What to work on — Write out the listing below exactly, and omit any images you find in it.

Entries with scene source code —
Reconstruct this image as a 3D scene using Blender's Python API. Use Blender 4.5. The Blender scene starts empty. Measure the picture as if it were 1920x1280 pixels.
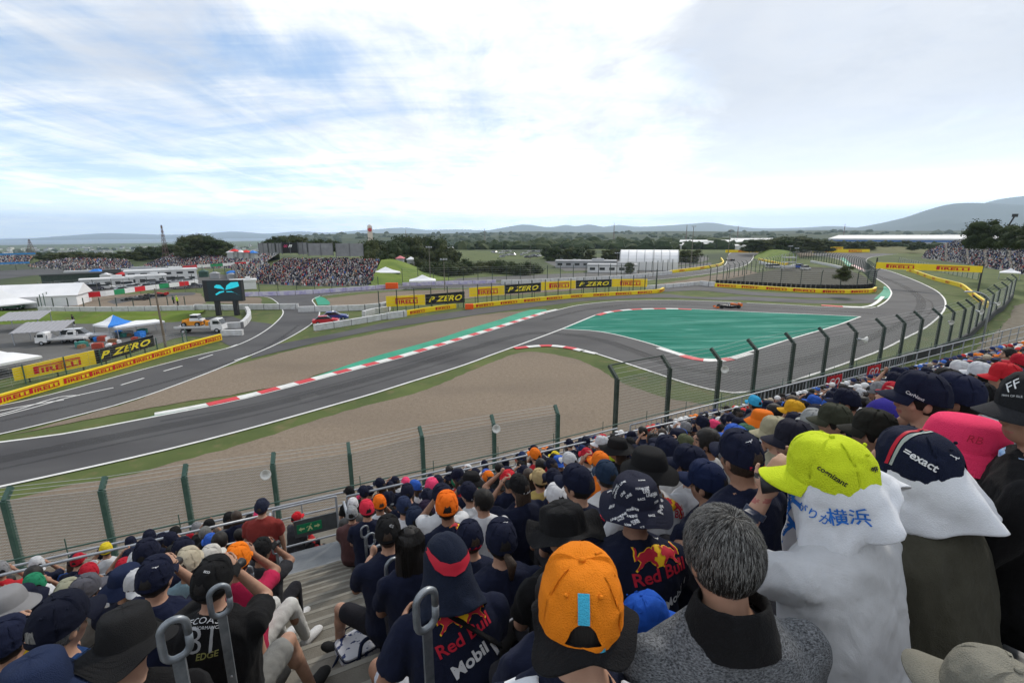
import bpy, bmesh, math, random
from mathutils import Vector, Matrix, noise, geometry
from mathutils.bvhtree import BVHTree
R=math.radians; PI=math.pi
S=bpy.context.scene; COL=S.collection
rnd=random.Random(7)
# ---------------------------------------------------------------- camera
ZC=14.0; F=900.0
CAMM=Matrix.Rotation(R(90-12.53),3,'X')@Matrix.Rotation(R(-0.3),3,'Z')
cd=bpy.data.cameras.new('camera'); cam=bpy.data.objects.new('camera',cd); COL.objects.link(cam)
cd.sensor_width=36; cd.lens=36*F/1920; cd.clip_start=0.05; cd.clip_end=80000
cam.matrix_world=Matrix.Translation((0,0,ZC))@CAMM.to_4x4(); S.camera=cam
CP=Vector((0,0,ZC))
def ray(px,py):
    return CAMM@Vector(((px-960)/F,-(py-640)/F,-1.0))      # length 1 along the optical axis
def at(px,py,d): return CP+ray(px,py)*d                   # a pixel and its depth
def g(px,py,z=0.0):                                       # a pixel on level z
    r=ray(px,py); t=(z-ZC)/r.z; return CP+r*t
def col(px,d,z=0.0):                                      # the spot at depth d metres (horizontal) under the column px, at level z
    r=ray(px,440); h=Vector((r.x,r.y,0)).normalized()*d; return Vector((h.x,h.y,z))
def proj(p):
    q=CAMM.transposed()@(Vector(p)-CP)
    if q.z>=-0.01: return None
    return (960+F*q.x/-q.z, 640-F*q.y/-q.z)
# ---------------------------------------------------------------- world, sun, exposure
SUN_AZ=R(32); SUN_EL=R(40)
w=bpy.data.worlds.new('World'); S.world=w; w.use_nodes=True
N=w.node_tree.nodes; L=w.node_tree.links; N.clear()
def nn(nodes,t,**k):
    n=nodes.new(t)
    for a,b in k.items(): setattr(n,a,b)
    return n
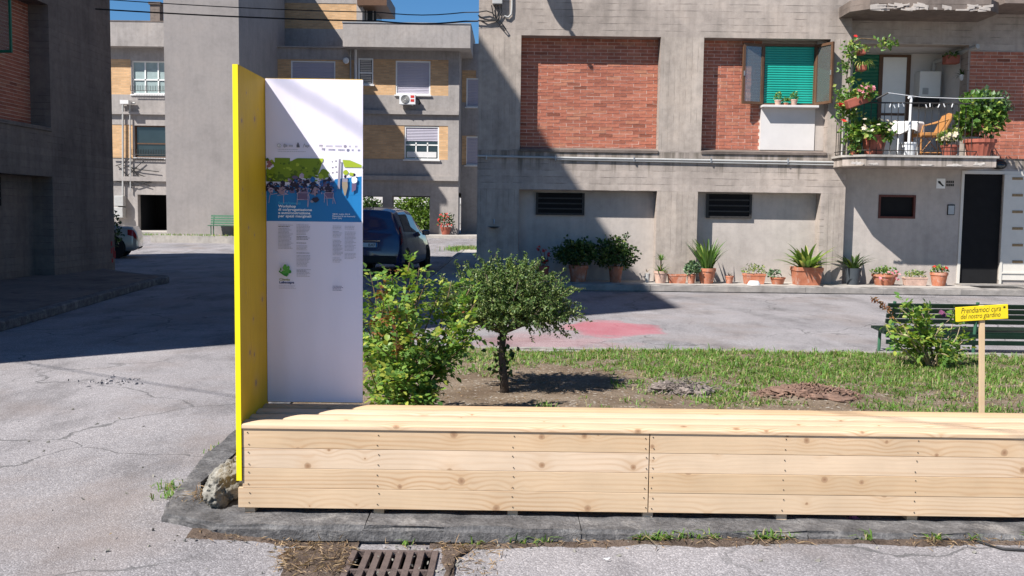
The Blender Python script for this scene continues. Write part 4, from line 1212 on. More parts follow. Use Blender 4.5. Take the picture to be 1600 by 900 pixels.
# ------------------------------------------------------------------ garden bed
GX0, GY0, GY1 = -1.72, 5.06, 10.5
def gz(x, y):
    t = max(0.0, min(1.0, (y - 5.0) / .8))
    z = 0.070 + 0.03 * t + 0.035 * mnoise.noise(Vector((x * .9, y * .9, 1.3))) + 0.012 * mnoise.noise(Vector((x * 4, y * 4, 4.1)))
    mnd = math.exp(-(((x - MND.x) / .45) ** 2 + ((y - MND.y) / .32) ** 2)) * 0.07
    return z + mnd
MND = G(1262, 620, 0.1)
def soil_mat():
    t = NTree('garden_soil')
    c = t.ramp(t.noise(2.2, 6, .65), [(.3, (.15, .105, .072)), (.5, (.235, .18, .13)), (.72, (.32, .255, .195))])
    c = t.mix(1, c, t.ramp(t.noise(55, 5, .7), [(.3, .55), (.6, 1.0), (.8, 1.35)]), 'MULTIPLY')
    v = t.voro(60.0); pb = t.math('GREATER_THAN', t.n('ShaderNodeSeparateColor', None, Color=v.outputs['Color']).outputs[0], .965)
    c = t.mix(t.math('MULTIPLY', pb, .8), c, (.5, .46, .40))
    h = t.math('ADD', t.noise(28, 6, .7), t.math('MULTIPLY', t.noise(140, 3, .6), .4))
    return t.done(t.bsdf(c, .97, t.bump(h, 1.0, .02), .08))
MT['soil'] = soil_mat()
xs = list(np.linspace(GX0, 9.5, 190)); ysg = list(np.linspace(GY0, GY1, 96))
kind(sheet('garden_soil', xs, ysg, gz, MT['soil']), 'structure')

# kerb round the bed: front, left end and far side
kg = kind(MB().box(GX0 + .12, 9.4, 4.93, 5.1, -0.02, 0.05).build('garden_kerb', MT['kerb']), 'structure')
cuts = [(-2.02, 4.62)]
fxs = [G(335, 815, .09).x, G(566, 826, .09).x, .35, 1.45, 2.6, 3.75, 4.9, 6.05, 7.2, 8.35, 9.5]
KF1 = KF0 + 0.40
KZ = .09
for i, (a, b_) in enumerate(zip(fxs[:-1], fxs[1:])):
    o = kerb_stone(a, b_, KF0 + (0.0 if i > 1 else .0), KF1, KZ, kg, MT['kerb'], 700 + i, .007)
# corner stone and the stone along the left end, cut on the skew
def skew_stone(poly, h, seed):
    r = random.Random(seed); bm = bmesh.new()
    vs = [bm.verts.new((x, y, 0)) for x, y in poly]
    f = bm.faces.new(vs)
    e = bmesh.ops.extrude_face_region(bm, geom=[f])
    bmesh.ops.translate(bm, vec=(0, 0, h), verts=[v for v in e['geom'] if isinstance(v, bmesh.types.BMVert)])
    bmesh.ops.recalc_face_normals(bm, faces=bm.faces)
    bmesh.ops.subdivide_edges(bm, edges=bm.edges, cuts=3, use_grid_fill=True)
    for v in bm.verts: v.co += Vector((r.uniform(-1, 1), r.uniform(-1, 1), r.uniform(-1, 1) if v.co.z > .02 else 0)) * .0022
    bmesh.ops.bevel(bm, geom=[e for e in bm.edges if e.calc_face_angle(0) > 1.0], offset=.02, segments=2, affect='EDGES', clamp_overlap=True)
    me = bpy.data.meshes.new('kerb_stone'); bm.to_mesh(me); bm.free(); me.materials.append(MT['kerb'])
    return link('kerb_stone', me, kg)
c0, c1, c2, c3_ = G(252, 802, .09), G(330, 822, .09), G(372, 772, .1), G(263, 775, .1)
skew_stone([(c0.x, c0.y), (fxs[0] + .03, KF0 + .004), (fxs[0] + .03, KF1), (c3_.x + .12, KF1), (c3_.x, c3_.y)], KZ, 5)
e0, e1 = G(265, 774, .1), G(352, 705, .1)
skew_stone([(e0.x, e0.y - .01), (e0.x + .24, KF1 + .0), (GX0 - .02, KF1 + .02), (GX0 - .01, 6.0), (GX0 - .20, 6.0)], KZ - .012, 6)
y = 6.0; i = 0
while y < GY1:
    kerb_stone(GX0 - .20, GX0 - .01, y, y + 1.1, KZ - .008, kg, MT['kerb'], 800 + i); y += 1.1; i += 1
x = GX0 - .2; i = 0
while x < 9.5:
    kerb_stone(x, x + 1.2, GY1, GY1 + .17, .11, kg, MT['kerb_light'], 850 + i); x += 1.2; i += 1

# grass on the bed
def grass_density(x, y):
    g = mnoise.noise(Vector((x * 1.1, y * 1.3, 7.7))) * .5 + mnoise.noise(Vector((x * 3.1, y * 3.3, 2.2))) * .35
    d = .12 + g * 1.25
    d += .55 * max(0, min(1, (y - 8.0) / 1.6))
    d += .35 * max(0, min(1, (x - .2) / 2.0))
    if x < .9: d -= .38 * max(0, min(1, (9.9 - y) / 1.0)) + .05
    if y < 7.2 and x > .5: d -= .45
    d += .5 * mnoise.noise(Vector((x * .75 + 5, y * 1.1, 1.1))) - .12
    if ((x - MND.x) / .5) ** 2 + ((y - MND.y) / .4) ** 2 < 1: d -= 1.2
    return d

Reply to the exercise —
Reconstruct this image as a 3D scene using Blender's Python API. Use Blender 4.5. The Blender scene starts empty. Measure the picture as if it were 1920x1280 pixels.
import bpy, bmesh, math, random
from mathutils import Vector, Matrix, noise, geometry
from mathutils.bvhtree import BVHTree
R=math.radians; PI=math.pi
S=bpy.context.scene; COL=S.collection
rnd=random.Random(7)
# ---------------------------------------------------------------- camera
ZC=14.0; F=900.0
CAMM=Matrix.Rotation(R(90-12.53),3,'X')@Matrix.Rotation(R(-0.3),3,'Z')
cd=bpy.data.cameras.new('camera'); cam=bpy.data.objects.new('camera',cd); COL.objects.link(cam)
cd.sensor_width=36; cd.lens=36*F/1920; cd.clip_start=0.05; cd.clip_end=80000
cam.matrix_world=Matrix.Translation((0,0,ZC))@CAMM.to_4x4(); S.camera=cam
CP=Vector((0,0,ZC))
def ray(px,py):
    return CAMM@Vector(((px-960)/F,-(py-640)/F,-1.0))      # length 1 along the optical axis
def at(px,py,d): return CP+ray(px,py)*d                   # a pixel and its depth
def g(px,py,z=0.0):                                       # a pixel on level z
    r=ray(px,py); t=(z-ZC)/r.z; return CP+r*t
def col(px,d,z=0.0):                                      # the spot at depth d metres (horizontal) under the column px, at level z
    r=ray(px,440); h=Vector((r.x,r.y,0)).normalized()*d; return Vector((h.x,h.y,z))
def proj(p):
    q=CAMM.transposed()@(Vector(p)-CP)
    if q.z>=-0.01: return None
    return (960+F*q.x/-q.z, 640-F*q.y/-q.z)
# ---------------------------------------------------------------- world, sun, exposure
SUN_AZ=R(32); SUN_EL=R(40)
w=bpy.data.worlds.new('World'); S.world=w; w.use_nodes=True
N=w.node_tree.nodes; L=w.node_tree.links; N.clear()
def nn(nodes,t,**k):
    n=nodes.new(t)
    for a,b in k.items(): setattr(n,a,b)
    return n
The Blender Python script for this scene continues. Write part 4, from line 1212 on. More parts follow. Use Blender 4.5. Take the picture to be 1600 by 900 pixels.
# ------------------------------------------------------------------ garden bed
GX0, GY0, GY1 = -1.72, 5.06, 10.5
def gz(x, y):
    t = max(0.0, min(1.0, (y - 5.0) / .8))
    z = 0.070 + 0.03 * t + 0.035 * mnoise.noise(Vector((x * .9, y * .9, 1.3))) + 0.012 * mnoise.noise(Vector((x * 4, y * 4, 4.1)))
    mnd = math.exp(-(((x - MND.x) / .45) ** 2 + ((y - MND.y) / .32) ** 2)) * 0.07
    return z + mnd
MND = G(1262, 620, 0.1)
def soil_mat():
    t = NTree('garden_soil')
    c = t.ramp(t.noise(2.2, 6, .65), [(.3, (.15, .105, .072)), (.5, (.235, .18, .13)), (.72, (.32, .255, .195))])
    c = t.mix(1, c, t.ramp(t.noise(55, 5, .7), [(.3, .55), (.6, 1.0), (.8, 1.35)]), 'MULTIPLY')
    v = t.voro(60.0); pb = t.math('GREATER_THAN', t.n('ShaderNodeSeparateColor', None, Color=v.outputs['Color']).outputs[0], .965)
    c = t.mix(t.math('MULTIPLY', pb, .8), c, (.5, .46, .40))
    h = t.math('ADD', t.noise(28, 6, .7), t.math('MULTIPLY', t.noise(140, 3, .6), .4))
    return t.done(t.bsdf(c, .97, t.bump(h, 1.0, .02), .08))
MT['soil'] = soil_mat()
xs = list(np.linspace(GX0, 9.5, 190)); ysg = list(np.linspace(GY0, GY1, 96))
kind(sheet('garden_soil', xs, ysg, gz, MT['soil']), 'structure')

# kerb round the bed: front, left end and far side
kg = kind(MB().box(GX0 + .12, 9.4, 4.93, 5.1, -0.02, 0.05).build('garden_kerb', MT['kerb']), 'structure')
cuts = [(-2.02, 4.62)]
fxs = [G(335, 815, .09).x, G(566, 826, .09).x, .35, 1.45, 2.6, 3.75, 4.9, 6.05, 7.2, 8.35, 9.5]
KF1 = KF0 + 0.40
KZ = .09
for i, (a, b_) in enumerate(zip(fxs[:-1], fxs[1:])):
    o = kerb_stone(a, b_, KF0 + (0.0 if i > 1 else .0), KF1, KZ, kg, MT['kerb'], 700 + i, .007)
# corner stone and the stone along the left end, cut on the skew
def skew_stone(poly, h, seed):
    r = random.Random(seed); bm = bmesh.new()
    vs = [bm.verts.new((x, y, 0)) for x, y in poly]
    f = bm.faces.new(vs)
    e = bmesh.ops.extrude_face_region(bm, geom=[f])
    bmesh.ops.translate(bm, vec=(0, 0, h), verts=[v for v in e['geom'] if isinstance(v, bmesh.types.BMVert)])
    bmesh.ops.recalc_face_normals(bm, faces=bm.faces)
    bmesh.ops.subdivide_edges(bm, edges=bm.edges, cuts=3, use_grid_fill=True)
    for v in bm.verts: v.co += Vector((r.uniform(-1, 1), r.uniform(-1, 1), r.uniform(-1, 1) if v.co.z > .02 else 0)) * .0022
    bmesh.ops.bevel(bm, geom=[e for e in bm.edges if e.calc_face_angle(0) > 1.0], offset=.02, segments=2, affect='EDGES', clamp_overlap=True)
    me = bpy.data.meshes.new('kerb_stone'); bm.to_mesh(me); bm.free(); me.materials.append(MT['kerb'])
    return link('kerb_stone', me, kg)
c0, c1, c2, c3_ = G(252, 802, .09), G(330, 822, .09), G(372, 772, .1), G(263, 775, .1)
skew_stone([(c0.x, c0.y), (fxs[0] + .03, KF0 + .004), (fxs[0] + .03, KF1), (c3_.x + .12, KF1), (c3_.x, c3_.y)], KZ, 5)
e0, e1 = G(265, 774, .1), G(352, 705, .1)
skew_stone([(e0.x, e0.y - .01), (e0.x + .24, KF1 + .0), (GX0 - .02, KF1 + .02), (GX0 - .01, 6.0), (GX0 - .20, 6.0)], KZ - .012, 6)
y = 6.0; i = 0
while y < GY1:
    kerb_stone(GX0 - .20, GX0 - .01, y, y + 1.1, KZ - .008, kg, MT['kerb'], 800 + i); y += 1.1; i += 1
x = GX0 - .2; i = 0
while x < 9.5:
    kerb_stone(x, x + 1.2, GY1, GY1 + .17, .11, kg, MT['kerb_light'], 850 + i); x += 1.2; i += 1

# grass on the bed
def grass_density(x, y):
    g = mnoise.noise(Vector((x * 1.1, y * 1.3, 7.7))) * .5 + mnoise.noise(Vector((x * 3.1, y * 3.3, 2.2))) * .35
    d = .12 + g * 1.25
    d += .55 * max(0, min(1, (y - 8.0) / 1.6))
    d += .35 * max(0, min(1, (x - .2) / 2.0))
    if x < .9: d -= .38 * max(0, min(1, (9.9 - y) / 1.0)) + .05
    if y < 7.2 and x > .5: d -= .45
    d += .5 * mnoise.noise(Vector((x * .75 + 5, y * 1.1, 1.1))) - .12
    if ((x - MND.x) / .5) ** 2 + ((y - MND.y) / .4) ** 2 < 1: d -= 1.2
    return d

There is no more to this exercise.